Two Notre Dame of Maryland University history professors have toiled among faded and nearly forgotten documents and court cases for 15 years, trying to illuminate the shocking story of the sexual assault of women by Union soldiers during the Civil War and the response by the military justice system.

They will travel to The Hague, Netherlands, next month, where they will present a lecture on the subject, “Dangerous Liaisons: Working Women and Sexual Justice in the American Civil War,” before a meeting of the European Association for American Studies.

The project brought together Charles F. Ritter, who during his 45-year career was a professor and department chair at Notre Dame until retiring in 2012, and E. Susan Barber, his former student who is now a faculty member.

Beginning in 1998, Ritter and Barber’s journey took them from the Maryland Historical Society to the Library of Congress and the National Archives, where they transcribed more than 400 trial transcripts of Union court-martials that are found in the papers of the Judge Advocate General of the U.S. Army.

They read diaries of women from the time who described the assaults, using such words as “ravaged” and referring to the attack as the “outrage.”

The researchers often had to read between the lines to discover what had happened to a woman or a girl and then study court testimony.

“Finding this is a lot of work. Much of it was anecdotal language, digging through cases, finding file numbers, and every case was handwritten,” said Barber. “These are 19th-century documents, and sometimes there was no attention to punctuation or spelling. At times, it was daunting.”

They also combed through census records.

A 2009 essay they had written, “Physical Abuse … and Rough Handling: Race, Gender and Sexual Justice in the Occupied South,” appeared in the book “Occupied Women,” published by Louisiana State University.

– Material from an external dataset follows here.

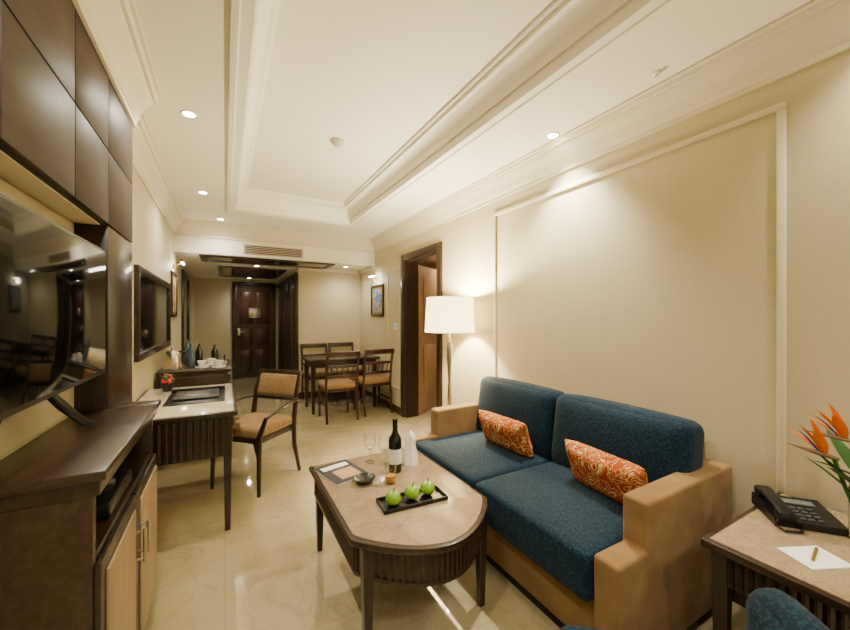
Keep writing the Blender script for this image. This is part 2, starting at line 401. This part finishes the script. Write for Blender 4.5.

The authors decided to press on and expand their essay into a full-length book, “Sexual Justice in the American Civil War,” which they believe is the first comprehensive study of Civil War-era sexual assault. They hope to have it published by LSU in 2015.

“Sexual violence in war has been a constant, from the rape of Lucretia in 510 B.C. to the rape of Muslim women in the Bosnian War of the 1990s,” they wrote in a book proposal to LSU. “The American Civil War was not exempt from this reality.”

Cases examined and tried included rape, gang rape and rapes that progressed to murder. They also included crimes of sexual intimidation such as when a woman was stripped naked and forced to stand before soldiers, who poured cold water over her.

It wasn’t until 1863 that the military declared rape by soldiers a crime that in some cases was punishable by death.

“Some 24 were executed [between 1863 and 1865]. Others were punished while some returned to their units,” said Barber.

Ritter said that “one of the great moments of discovery was finding court transcripts at the National Archives because you could really feel the testimony of the women and visualize the incident, and sometimes children were witnesses, and their direct testimony was very moving.”

Several years ago, Ritter visited the site where Grace Barnes, who did washing for Union troops stationed at a camp near Norfolk, Va., was raped the morning of April 28, 1864.

The authors wrote that Barnes was a “free woman of color.” As she made her way home with a load of dirty laundry, six soldiers from the 20th New York Cavalry “dragged her into the bushes and took turns raping her.”

The attack was so violent, Barnes later said in her testimony, that she suffered an injury to her bladder.

In another case, Charles Hunter, a private in the 7th Kentucky Cavalry, visited the home of Mary Kirksey, a laundress who sold milk and eggs to Union troops to help support herself and young son.

On May 18, 1864, he entered Kirksey’s home, gagged her with a leather strap and raped her. The next day, he returned and sexually assaulted her again.

“During the American Civil War, nearly four hundred white and black women and girls ranging in age from 5 to 82 brought charges of rape, attempted rape and other crimes of sexual intimidation against Union soldiers and civilians contracted to perform services for the Union Army,” the authors wrote.